Wednesday, July 20, 2011

Samiyam - Sam Baker's Album

(Brainfeeder LP)

The LA-based label/collective Brainfeeder – helmed by beat wizard Steven Ellison aka Flying Lotus – have built up one of the more formidable rosters 2011 has to offer. So far we’ve had excellent releases from Tokimonsta, Matthewdavid, Mono/Poly, Jeremiah Jae and Taylor McFerrin, with heavily-anticipated records still to come from jazz-influenced prodigy Thundercat and freshly-signed dubstep figurehead Martyn. Characterised by a wide diversity of styles and a forward-thinking approach (Ellison himself completely overhauled his signature sound for last year’s dazzling Cosmogramma), the label has come a long way since its first official release, which was Samiyam’s Rap Beats Volume 1 in 2009. Probably the closest thing to a ‘quintessential’ Brainfeeder sound, Samiyam’s short, layered and colourful beat-sketches proved to be a major influence on much instrumental hip-hop in the last year or two.

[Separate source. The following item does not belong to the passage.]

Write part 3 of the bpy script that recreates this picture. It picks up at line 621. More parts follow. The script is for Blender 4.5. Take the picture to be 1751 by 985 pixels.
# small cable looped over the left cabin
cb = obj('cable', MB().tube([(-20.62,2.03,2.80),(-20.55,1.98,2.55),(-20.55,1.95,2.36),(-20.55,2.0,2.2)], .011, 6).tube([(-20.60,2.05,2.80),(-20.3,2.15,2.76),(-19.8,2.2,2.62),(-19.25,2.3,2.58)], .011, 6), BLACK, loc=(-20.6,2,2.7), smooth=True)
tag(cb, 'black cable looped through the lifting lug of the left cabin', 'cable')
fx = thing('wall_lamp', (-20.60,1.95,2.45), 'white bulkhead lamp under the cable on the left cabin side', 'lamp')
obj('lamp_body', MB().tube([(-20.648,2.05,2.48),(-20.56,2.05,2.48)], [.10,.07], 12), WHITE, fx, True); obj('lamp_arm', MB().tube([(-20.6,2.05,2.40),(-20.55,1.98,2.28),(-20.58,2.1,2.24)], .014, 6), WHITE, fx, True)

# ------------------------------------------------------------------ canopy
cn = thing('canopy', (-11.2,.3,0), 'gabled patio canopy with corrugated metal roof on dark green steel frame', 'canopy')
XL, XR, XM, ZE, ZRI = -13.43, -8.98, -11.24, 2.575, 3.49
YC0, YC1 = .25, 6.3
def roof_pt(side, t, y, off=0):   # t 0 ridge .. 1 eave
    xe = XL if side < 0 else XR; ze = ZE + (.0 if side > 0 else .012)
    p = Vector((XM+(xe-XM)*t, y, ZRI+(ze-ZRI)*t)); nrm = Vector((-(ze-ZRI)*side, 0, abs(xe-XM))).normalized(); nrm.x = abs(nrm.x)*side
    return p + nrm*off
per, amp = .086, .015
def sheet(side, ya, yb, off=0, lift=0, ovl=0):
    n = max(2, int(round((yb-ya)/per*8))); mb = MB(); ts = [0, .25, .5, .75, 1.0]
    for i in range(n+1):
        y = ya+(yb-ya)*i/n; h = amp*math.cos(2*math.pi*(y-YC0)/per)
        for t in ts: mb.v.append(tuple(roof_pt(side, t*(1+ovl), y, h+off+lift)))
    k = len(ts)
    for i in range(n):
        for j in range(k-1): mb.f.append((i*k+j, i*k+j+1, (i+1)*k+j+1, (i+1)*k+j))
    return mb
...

Sam Baker’s Album doesn’t see him deviate too much from the blueprint. Whereas none of the tracks on Rap Beats hit the two-minute mark, Samiyam tends to persist with a groove for a bit longer now; nevertheless, the longest track here comes in at just under four minutes. The producer prefers the concise approach, allowing his catchy creations enough time to shine but cutting them short before they risk sounding repetitive. Opening track ‘Escape’ leads in with deceptive retro-sounding synths before seguing into a more familiar warped and funk-tinged sound. On numbers like ‘Where Am I’ and ‘Cushion’, thick, imposing, bass-heavy grooves mix with hazy, off-kilter touches, making for a subtly hypnotic brew. Elsewhere, the wonky ‘Frosting Packets’ features those unmistakeable 8-bit touches that were in evidence on his Return EP for Hyperdub.


The physicality of the percussion and low-end combined with the trippy quality of the compositions accounts for much of this record’s appeal. While Samiyam tends to stick to those strengths, what Sam Baker’s Album lacks in variety it makes up for in cohesion and atmosphere. As Jamie Redknapp would say: a top, top producer at work.